● PROVIDED DATA
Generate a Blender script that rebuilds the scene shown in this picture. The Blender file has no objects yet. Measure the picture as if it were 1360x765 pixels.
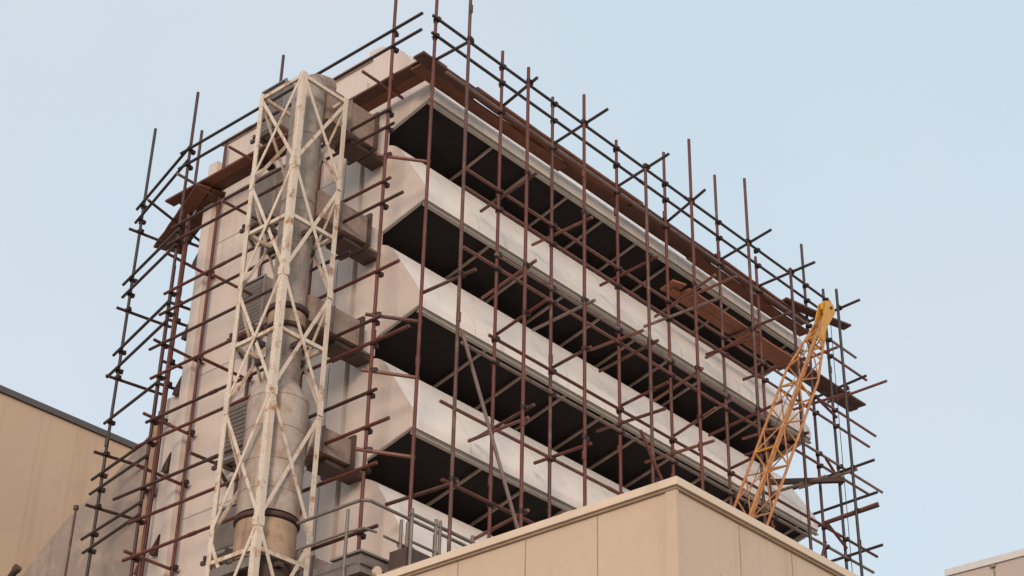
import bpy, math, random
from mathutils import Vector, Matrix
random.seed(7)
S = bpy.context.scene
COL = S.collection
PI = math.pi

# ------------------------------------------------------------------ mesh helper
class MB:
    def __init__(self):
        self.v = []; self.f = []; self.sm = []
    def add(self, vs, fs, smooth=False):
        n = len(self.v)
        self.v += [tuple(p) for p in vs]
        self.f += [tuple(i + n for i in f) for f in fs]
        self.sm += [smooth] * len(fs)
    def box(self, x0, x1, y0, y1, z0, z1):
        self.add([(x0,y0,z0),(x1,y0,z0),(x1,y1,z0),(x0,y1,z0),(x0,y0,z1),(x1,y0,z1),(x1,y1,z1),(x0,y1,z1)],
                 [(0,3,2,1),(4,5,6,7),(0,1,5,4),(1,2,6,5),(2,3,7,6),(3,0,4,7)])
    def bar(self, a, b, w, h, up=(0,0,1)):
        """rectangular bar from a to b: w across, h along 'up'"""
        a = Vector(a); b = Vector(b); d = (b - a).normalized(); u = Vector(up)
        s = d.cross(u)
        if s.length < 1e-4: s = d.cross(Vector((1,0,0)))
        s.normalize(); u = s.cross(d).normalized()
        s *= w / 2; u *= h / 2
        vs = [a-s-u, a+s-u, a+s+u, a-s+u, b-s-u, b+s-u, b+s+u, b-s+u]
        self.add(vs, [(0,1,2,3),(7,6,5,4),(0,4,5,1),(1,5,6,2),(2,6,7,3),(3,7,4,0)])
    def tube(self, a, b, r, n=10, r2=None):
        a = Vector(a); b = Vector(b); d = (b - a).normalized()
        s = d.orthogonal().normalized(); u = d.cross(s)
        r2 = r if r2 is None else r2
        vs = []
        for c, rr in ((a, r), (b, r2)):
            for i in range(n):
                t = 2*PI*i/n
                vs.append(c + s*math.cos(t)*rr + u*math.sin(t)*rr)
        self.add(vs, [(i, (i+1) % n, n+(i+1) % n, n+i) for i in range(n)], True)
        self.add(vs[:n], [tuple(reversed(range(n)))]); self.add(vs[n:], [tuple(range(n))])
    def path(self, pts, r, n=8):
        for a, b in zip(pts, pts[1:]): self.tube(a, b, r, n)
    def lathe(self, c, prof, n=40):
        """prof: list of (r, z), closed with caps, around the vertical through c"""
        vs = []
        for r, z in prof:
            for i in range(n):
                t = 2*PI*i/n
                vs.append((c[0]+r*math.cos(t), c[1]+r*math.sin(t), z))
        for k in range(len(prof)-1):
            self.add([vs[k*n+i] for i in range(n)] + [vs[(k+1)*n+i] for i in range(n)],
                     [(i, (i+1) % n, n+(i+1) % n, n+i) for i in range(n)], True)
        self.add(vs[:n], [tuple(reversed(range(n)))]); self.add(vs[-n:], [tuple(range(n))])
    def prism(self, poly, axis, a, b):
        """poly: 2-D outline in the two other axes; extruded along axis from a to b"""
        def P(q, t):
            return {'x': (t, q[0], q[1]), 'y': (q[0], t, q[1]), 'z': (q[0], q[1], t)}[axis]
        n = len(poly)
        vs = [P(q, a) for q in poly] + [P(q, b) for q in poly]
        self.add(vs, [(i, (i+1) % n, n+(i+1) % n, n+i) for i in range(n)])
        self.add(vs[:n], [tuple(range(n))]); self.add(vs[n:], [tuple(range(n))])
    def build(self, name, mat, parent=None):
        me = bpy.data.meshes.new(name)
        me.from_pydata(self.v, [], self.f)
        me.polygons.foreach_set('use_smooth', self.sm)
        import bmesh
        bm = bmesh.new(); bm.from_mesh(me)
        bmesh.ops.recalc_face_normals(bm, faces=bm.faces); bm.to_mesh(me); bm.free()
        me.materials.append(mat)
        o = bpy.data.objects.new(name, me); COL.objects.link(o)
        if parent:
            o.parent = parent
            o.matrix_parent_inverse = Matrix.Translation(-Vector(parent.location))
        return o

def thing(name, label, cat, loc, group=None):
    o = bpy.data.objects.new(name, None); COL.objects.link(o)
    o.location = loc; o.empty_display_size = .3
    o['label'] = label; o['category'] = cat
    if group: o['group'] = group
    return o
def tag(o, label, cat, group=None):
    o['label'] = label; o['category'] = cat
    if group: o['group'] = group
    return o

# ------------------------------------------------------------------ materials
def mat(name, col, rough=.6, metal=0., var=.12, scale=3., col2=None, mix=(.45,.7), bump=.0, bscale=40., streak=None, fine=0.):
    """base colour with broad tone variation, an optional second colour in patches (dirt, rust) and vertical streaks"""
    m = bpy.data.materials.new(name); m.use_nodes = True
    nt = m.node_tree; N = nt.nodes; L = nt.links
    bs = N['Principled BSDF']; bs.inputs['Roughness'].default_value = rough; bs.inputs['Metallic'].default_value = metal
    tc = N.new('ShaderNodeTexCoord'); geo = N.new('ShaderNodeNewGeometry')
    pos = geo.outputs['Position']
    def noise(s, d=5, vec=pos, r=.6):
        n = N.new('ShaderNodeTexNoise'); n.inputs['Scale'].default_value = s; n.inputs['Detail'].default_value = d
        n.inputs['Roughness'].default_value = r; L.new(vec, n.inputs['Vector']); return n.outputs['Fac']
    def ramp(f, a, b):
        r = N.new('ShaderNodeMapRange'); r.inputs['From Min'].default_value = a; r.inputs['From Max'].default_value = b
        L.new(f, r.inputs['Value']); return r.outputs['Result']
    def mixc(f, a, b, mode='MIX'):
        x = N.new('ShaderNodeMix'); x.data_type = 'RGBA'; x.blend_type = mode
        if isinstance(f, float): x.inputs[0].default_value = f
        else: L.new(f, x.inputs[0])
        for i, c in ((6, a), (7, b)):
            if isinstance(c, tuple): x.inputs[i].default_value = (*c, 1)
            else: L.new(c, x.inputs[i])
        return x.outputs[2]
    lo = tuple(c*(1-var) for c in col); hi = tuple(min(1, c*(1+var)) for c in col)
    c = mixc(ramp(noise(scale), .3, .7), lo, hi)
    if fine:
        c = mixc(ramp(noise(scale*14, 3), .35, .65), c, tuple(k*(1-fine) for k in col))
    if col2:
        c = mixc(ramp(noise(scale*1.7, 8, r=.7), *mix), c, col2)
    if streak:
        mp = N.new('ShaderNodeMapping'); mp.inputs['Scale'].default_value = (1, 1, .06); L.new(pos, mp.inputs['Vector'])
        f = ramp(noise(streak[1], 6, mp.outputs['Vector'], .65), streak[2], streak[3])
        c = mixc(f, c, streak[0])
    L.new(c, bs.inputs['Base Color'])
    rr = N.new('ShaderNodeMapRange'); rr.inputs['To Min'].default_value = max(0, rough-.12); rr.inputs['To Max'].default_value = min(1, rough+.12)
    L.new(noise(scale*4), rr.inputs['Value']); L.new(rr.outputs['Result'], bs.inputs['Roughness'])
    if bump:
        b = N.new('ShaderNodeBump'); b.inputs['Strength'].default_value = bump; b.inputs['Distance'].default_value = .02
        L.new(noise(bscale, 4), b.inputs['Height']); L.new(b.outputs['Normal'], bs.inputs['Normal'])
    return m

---

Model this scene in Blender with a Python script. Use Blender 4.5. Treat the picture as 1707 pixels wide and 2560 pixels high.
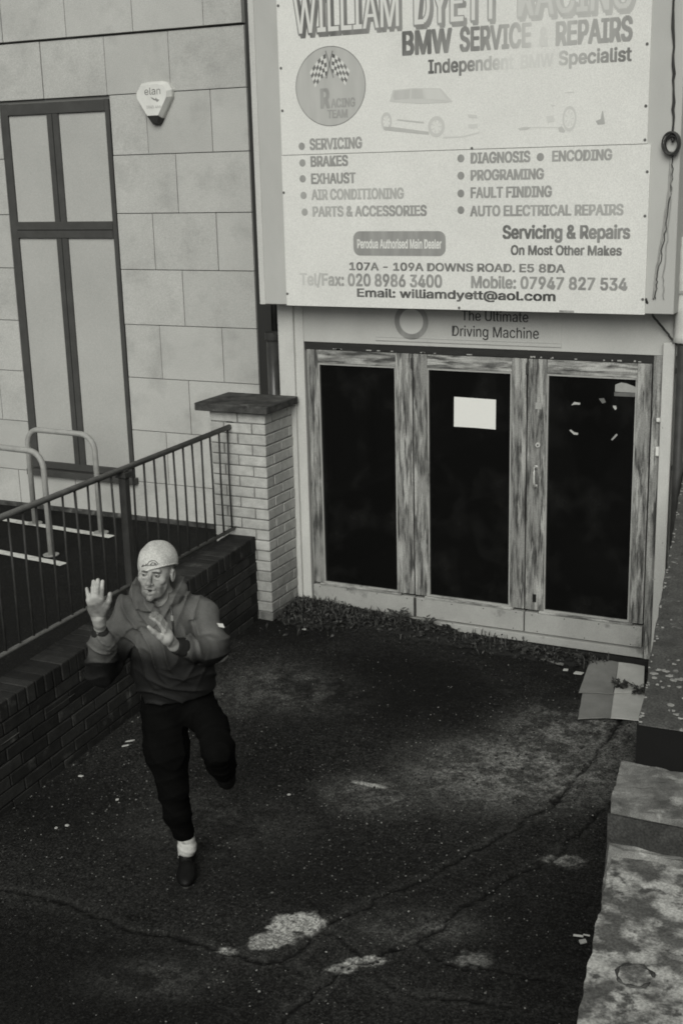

● EXERCISE
Repeat only the lines from the one with "Generate a Blender" down to the one with "PI = math.pi", word for word and both included, and leave the pictures out.

● TASK SOLUTION
Generate a Blender script that rebuilds the scene shown in this picture. The Blender file has no objects yet. Measure the picture as if it were 1360x765 pixels.
import bpy, math, random
from mathutils import Vector, Matrix
random.seed(7)
S = bpy.context.scene
COL = S.collection
PI = math.pi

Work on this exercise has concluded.